══ STORED DATA

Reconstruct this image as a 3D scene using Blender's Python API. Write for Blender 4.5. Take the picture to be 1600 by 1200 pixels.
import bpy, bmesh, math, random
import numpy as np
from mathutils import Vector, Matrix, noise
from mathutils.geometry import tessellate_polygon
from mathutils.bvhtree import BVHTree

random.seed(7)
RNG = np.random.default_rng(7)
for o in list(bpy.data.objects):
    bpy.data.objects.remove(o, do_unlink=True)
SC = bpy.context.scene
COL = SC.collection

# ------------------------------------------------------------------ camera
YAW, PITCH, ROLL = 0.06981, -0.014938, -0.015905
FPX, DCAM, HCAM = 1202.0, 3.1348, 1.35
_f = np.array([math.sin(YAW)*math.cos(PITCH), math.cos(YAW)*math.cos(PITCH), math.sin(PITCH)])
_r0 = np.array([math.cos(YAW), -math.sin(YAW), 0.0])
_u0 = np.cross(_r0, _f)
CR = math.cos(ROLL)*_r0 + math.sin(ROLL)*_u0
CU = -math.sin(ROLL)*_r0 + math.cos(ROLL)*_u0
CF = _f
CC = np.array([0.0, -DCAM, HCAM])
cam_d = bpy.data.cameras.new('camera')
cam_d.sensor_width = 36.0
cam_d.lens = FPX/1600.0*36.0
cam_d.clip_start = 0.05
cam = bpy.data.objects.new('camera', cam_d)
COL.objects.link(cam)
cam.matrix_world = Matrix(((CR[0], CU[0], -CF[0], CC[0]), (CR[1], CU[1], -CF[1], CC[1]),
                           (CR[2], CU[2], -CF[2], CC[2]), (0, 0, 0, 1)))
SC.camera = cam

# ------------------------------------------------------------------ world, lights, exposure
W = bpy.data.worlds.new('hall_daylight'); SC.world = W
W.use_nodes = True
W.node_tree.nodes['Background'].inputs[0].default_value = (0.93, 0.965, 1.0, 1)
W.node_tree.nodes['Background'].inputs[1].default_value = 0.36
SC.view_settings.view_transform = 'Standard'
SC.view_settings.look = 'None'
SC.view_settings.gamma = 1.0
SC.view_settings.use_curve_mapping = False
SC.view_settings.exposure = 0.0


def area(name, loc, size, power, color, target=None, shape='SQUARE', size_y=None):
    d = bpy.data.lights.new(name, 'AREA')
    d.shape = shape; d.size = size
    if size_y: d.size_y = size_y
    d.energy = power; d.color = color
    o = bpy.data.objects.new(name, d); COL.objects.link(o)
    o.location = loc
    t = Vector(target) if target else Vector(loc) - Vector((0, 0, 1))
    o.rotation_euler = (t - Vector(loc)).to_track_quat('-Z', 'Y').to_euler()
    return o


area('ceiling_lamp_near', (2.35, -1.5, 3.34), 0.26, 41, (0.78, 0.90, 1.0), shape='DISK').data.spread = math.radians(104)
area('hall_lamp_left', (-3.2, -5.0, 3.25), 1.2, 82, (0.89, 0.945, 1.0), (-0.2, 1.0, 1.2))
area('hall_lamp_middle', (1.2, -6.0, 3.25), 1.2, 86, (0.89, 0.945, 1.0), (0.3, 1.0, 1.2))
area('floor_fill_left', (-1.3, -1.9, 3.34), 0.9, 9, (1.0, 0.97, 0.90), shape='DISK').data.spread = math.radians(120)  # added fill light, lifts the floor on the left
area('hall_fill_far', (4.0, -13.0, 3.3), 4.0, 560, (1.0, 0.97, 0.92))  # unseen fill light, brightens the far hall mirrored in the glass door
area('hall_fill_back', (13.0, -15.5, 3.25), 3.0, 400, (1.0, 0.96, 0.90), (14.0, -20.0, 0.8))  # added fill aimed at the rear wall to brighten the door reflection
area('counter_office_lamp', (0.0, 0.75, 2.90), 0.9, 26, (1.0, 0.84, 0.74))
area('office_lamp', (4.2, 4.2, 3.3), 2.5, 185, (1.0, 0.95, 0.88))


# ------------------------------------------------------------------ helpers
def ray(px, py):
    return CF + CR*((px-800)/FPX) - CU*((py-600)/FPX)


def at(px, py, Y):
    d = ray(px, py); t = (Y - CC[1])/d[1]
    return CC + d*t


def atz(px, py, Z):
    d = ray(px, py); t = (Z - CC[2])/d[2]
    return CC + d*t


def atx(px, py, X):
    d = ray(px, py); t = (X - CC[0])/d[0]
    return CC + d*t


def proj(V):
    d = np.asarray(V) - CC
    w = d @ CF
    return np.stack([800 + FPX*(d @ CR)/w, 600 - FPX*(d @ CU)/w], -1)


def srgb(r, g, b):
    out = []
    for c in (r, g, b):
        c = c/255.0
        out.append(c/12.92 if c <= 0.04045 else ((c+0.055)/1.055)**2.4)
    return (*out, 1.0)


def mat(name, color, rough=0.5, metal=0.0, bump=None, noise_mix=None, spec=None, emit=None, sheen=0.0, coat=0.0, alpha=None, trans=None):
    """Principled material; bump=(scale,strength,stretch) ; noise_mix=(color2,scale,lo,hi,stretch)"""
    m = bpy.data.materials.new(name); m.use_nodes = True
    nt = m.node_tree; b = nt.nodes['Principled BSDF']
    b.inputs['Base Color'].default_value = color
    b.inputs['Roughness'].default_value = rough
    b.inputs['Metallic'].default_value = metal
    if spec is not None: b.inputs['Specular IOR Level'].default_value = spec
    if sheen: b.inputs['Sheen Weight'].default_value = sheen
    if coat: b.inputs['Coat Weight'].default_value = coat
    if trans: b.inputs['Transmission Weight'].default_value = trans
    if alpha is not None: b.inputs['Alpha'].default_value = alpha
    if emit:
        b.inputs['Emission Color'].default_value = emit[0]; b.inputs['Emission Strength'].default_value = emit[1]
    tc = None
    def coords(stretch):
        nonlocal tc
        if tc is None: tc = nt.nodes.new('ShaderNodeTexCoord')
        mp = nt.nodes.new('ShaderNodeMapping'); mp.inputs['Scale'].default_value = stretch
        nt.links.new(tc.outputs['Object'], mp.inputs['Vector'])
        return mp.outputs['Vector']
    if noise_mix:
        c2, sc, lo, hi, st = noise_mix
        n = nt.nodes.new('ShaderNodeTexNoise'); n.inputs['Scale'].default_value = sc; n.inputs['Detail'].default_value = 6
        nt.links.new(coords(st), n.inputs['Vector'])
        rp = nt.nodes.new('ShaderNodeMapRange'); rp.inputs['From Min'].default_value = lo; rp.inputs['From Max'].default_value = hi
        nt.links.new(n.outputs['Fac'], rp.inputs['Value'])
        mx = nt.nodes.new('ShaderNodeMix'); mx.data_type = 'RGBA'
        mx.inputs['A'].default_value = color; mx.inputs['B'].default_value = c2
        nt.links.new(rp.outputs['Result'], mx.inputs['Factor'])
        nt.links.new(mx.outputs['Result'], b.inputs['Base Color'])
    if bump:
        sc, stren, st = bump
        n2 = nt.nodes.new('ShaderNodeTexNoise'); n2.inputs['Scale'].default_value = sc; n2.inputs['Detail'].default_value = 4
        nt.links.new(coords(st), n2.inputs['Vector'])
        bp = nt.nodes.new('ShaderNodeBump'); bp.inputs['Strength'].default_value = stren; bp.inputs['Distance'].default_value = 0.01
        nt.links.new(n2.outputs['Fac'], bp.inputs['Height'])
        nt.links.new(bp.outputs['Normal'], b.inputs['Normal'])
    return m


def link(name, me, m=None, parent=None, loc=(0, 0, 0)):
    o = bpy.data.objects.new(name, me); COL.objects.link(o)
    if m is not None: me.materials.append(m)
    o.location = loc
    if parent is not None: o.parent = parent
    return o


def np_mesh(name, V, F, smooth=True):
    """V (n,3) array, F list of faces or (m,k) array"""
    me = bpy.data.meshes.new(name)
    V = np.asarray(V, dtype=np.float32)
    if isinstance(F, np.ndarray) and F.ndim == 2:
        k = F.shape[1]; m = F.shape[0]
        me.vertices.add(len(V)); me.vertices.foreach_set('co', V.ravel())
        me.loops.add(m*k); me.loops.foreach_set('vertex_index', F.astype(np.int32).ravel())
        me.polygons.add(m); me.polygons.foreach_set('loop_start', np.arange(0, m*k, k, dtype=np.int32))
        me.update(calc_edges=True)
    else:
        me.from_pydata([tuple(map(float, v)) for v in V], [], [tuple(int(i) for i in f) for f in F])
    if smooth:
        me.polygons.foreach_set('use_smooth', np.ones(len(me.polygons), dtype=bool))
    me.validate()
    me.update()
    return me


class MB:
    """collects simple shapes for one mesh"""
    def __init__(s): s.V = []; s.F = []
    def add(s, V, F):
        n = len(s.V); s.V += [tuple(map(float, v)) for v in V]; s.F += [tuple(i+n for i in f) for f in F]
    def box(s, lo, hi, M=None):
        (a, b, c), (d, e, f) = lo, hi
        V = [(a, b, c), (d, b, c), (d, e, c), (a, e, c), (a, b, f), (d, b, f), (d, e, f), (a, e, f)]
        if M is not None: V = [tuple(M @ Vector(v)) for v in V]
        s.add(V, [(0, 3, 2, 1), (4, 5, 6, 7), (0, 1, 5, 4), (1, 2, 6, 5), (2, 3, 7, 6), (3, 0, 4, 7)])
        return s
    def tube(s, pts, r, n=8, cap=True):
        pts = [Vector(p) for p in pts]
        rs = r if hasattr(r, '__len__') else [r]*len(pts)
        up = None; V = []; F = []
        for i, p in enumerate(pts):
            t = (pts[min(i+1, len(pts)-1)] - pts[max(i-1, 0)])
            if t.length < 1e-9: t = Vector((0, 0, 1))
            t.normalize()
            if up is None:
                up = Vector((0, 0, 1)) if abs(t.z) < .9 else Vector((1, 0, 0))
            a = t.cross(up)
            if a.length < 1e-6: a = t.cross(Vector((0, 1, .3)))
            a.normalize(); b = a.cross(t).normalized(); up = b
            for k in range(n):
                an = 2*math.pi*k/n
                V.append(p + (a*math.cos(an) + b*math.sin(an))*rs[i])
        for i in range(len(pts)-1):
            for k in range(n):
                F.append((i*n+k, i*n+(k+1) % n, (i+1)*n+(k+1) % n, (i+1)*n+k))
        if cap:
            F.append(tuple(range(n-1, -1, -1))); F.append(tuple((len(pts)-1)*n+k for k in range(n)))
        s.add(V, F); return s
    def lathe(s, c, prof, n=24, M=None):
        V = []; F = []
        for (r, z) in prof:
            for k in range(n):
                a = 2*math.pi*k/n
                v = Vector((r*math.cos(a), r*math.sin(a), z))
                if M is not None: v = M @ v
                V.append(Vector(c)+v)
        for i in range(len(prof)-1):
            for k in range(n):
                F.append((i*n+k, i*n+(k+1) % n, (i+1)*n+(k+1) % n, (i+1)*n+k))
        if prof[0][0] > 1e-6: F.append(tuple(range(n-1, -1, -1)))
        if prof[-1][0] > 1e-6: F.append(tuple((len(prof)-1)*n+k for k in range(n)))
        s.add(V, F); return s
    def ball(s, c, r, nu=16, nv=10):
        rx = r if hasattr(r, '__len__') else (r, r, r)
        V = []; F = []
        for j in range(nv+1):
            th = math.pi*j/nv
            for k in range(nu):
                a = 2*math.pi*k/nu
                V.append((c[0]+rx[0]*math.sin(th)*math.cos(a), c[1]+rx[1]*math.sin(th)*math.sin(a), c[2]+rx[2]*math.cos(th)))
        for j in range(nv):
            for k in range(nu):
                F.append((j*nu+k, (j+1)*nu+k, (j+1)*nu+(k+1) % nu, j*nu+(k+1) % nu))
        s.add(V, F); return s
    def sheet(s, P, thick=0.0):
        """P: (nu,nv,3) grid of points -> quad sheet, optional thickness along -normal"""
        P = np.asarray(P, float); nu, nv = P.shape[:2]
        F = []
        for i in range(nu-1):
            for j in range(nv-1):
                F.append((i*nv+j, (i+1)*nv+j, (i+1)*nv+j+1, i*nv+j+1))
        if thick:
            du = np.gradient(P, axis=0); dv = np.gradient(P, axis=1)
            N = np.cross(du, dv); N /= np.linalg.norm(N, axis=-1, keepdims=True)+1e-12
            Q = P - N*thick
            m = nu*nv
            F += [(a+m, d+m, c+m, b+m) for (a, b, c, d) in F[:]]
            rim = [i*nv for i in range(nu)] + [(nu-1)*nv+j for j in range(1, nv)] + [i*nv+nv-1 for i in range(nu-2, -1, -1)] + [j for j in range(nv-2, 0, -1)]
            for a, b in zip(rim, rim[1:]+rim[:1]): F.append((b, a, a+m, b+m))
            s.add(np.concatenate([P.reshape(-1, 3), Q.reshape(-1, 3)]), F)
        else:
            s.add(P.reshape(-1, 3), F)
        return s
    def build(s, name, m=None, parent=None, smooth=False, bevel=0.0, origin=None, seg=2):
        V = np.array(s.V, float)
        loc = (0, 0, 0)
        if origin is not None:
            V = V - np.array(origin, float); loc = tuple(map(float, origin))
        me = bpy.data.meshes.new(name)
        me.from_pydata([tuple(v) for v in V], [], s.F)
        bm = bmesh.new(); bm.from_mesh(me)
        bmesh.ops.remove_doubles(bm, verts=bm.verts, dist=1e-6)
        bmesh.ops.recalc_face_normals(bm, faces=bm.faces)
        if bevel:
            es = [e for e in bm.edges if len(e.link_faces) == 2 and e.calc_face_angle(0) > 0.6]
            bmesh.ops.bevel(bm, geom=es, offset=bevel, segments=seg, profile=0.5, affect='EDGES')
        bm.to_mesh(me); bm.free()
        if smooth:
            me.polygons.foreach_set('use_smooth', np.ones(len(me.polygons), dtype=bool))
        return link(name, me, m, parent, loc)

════

Using the data above, restate word for word the lines from its opening line through the line that contains "from mathutils.bvhtree import BVHTree", and no more.

EXERCISE ANSWER
Reconstruct this image as a 3D scene using Blender's Python API. Write for Blender 4.5. Take the picture to be 1600 by 1200 pixels.
import bpy, bmesh, math, random
import numpy as np
from mathutils import Vector, Matrix, noise
from mathutils.geometry import tessellate_polygon
from mathutils.bvhtree import BVHTree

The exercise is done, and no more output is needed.